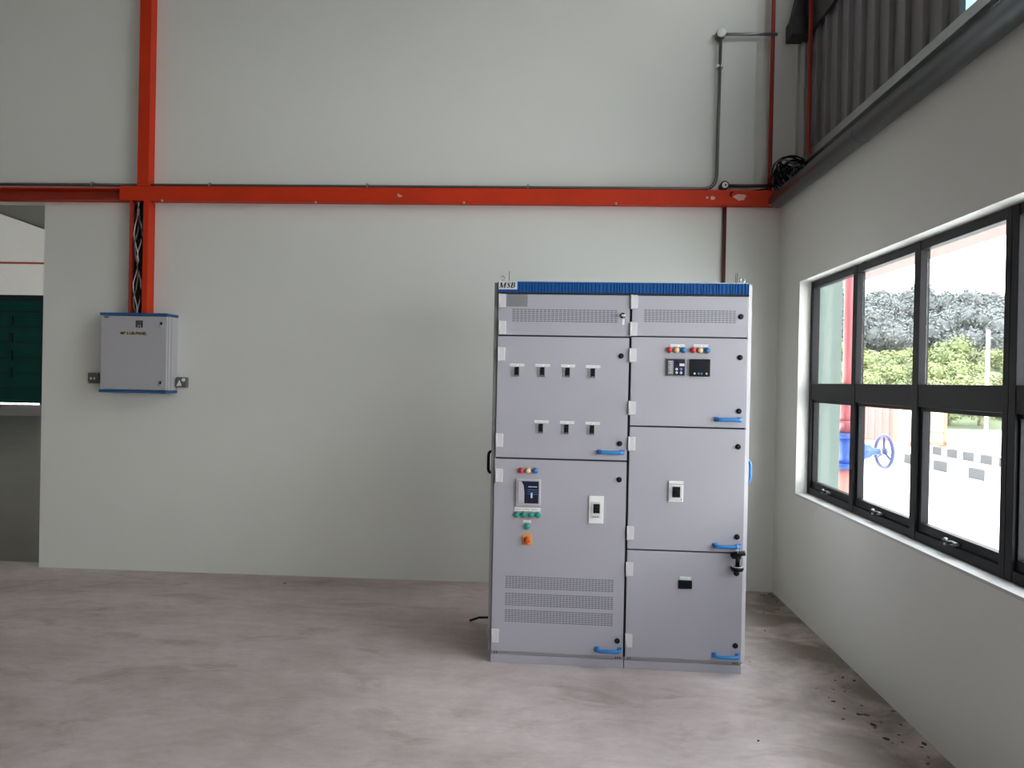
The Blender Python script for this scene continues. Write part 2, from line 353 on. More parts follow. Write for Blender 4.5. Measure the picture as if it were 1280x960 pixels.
# ------------------------------------------------------------------ strip windows
XF0, XF1 = 1.785, 1.830
def strip_window(name, y_hi, label, bays=3, pitch=0.768):
    w = thing(name, label, 'window', (XF0, y_hi, WZ0), kind='structure')
    Hh = WZ1-WZ0-0.004; Dd = XF1-XF0; Ln = bays*pitch; zr0, zr1 = 0.655, 0.765
    b = MB()
    b.box(0, Dd, -Ln, 0, 0.0045, 0.05, FRAMEW, 0.003); b.box(0, Dd, -Ln, 0, Hh-0.045, Hh, FRAMEW, 0.003)
    b.box(0, Dd, -Ln, 0, zr0, zr1, FRAMEW, 0.003)
    for k in range(bays+1):
        y = -k*pitch; ww = 0.030 if k < bays else 0.045
        y0, y1 = (y-ww, y+ww)
        if k == 0: y0, y1 = (-0.045, 0)
        if k == bays: y0, y1 = (-Ln, -Ln+0.04)
        b.box(-0.003, Dd, y0, y1, 0.0045, Hh, FRAMEW, 0.003)
    b.build('window_frame', w)
    for k in range(bays):
        ya = -k*pitch-0.032; yb = -(k+1)*pitch+0.032
        b = MB(); b.box(0.030, 0.036, yb, ya, zr1-0.01, Hh-0.04, GLASS); b.build('pane', w)
        s = MB(); t = 0.042
        s.box(0.012, 0.05, yb, ya, 0.052, 0.052+t, FRAMEW, 0.003); s.box(0.012, 0.05, yb, ya, zr0-0.02, zr0-0.002, FRAMEW, 0.002)
        s.box(0.012, 0.05, ya-0.026, ya-0.002, 0.052+t, zr0-0.02, FRAMEW, 0.002); s.box(0.012, 0.05, yb+0.002, yb+0.026, 0.052+t, zr0-0.02, FRAMEW, 0.002)
        sash = s.build('sash', w)
        b = MB(); b.box(0.030, 0.036, yb+0.02, ya-0.02, 0.052+t-0.006, zr0-0.015, GLASS); b.build('pane', sash)
        ym = (ya+yb)/2
        b = MB(); b.box(-0.012, 0.012, ym-0.03, ym+0.03, 0.056, 0.072, LATCH, 0.003); b.box(-0.028, -0.010, ym-0.012, ym+0.05, 0.062, 0.074, FRAMEW, 0.004)
        b.cyl((-0.018, ym+0.03, 0.05), (-0.018, ym+0.03, 0.082), 0.008, LATCH, 10)
        tag(b.build('latch', sash), 'small steel latch')
    return w
strip_window('window_1', WY0-0.002, 'black framed strip window of three bays nearest the corner')
strip_window('window_2', WY0-0.002-2.306, 'black framed strip window cut by the right edge of the picture')
strip_window('window_4', WY0-0.002-4.612, 'black framed strip window beyond the right edge of the picture')

# ------------------------------------------------------------------ switchboard
CA = Vector((-0.305, 4.209, 0)); CBt = Vector((1.051, 4.177, 0)); ang = math.atan2(CBt.y-CA.y, CBt.x-CA.x)
cu_ = Vector((math.cos(ang), math.sin(ang), 0)); cn_ = Vector((-math.sin(ang), math.cos(ang), 0))
def pc(x, y):                                           # photo pixel -> (u, w) on the cabinet's front plane
    r = ray(x, y); t = ((CA-CAM).dot(cn_))/(r.dot(cn_)); q = CAM + r*t; return (q-CA).dot(cu_), q.z
DEP = 0.62
sw = thing('switchboard', 'tall light grey main switchboard with blue top band marked MSB standing on the floor', 'switchboard', CA, ang)
b = MB()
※
◆ **GOAL OF THE EXERCISE**
Using the material above, return every line exactly as it appears, minus the pictures.

◆ **WRITTEN RESPONSE**
The Blender Python script for this scene continues. Write part 2, from line 353 on. More parts follow. Write for Blender 4.5. Measure the picture as if it were 1280x960 pixels.
# ------------------------------------------------------------------ strip windows
XF0, XF1 = 1.785, 1.830
def strip_window(name, y_hi, label, bays=3, pitch=0.768):
    w = thing(name, label, 'window', (XF0, y_hi, WZ0), kind='structure')
    Hh = WZ1-WZ0-0.004; Dd = XF1-XF0; Ln = bays*pitch; zr0, zr1 = 0.655, 0.765
    b = MB()
    b.box(0, Dd, -Ln, 0, 0.0045, 0.05, FRAMEW, 0.003); b.box(0, Dd, -Ln, 0, Hh-0.045, Hh, FRAMEW, 0.003)
    b.box(0, Dd, -Ln, 0, zr0, zr1, FRAMEW, 0.003)
    for k in range(bays+1):
        y = -k*pitch; ww = 0.030 if k < bays else 0.045
        y0, y1 = (y-ww, y+ww)
        if k == 0: y0, y1 = (-0.045, 0)
        if k == bays: y0, y1 = (-Ln, -Ln+0.04)
        b.box(-0.003, Dd, y0, y1, 0.0045, Hh, FRAMEW, 0.003)
    b.build('window_frame', w)
    for k in range(bays):
        ya = -k*pitch-0.032; yb = -(k+1)*pitch+0.032
        b = MB(); b.box(0.030, 0.036, yb, ya, zr1-0.01, Hh-0.04, GLASS); b.build('pane', w)
        s = MB(); t = 0.042
        s.box(0.012, 0.05, yb, ya, 0.052, 0.052+t, FRAMEW, 0.003); s.box(0.012, 0.05, yb, ya, zr0-0.02, zr0-0.002, FRAMEW, 0.002)
        s.box(0.012, 0.05, ya-0.026, ya-0.002, 0.052+t, zr0-0.02, FRAMEW, 0.002); s.box(0.012, 0.05, yb+0.002, yb+0.026, 0.052+t, zr0-0.02, FRAMEW, 0.002)
        sash = s.build('sash', w)
        b = MB(); b.box(0.030, 0.036, yb+0.02, ya-0.02, 0.052+t-0.006, zr0-0.015, GLASS); b.build('pane', sash)
        ym = (ya+yb)/2
        b = MB(); b.box(-0.012, 0.012, ym-0.03, ym+0.03, 0.056, 0.072, LATCH, 0.003); b.box(-0.028, -0.010, ym-0.012, ym+0.05, 0.062, 0.074, FRAMEW, 0.004)
        b.cyl((-0.018, ym+0.03, 0.05), (-0.018, ym+0.03, 0.082), 0.008, LATCH, 10)
        tag(b.build('latch', sash), 'small steel latch')
    return w
strip_window('window_1', WY0-0.002, 'black framed strip window of three bays nearest the corner')
strip_window('window_2', WY0-0.002-2.306, 'black framed strip window cut by the right edge of the picture')
strip_window('window_4', WY0-0.002-4.612, 'black framed strip window beyond the right edge of the picture')

# ------------------------------------------------------------------ switchboard
CA = Vector((-0.305, 4.209, 0)); CBt = Vector((1.051, 4.177, 0)); ang = math.atan2(CBt.y-CA.y, CBt.x-CA.x)
cu_ = Vector((math.cos(ang), math.sin(ang), 0)); cn_ = Vector((-math.sin(ang), math.cos(ang), 0))
def pc(x, y):                                           # photo pixel -> (u, w) on the cabinet's front plane
    r = ray(x, y); t = ((CA-CAM).dot(cn_))/(r.dot(cn_)); q = CAM + r*t; return (q-CA).dot(cu_), q.z
DEP = 0.62
sw = thing('switchboard', 'tall light grey main switchboard with blue top band marked MSB standing on the floor', 'switchboard', CA, ang)
b = MB()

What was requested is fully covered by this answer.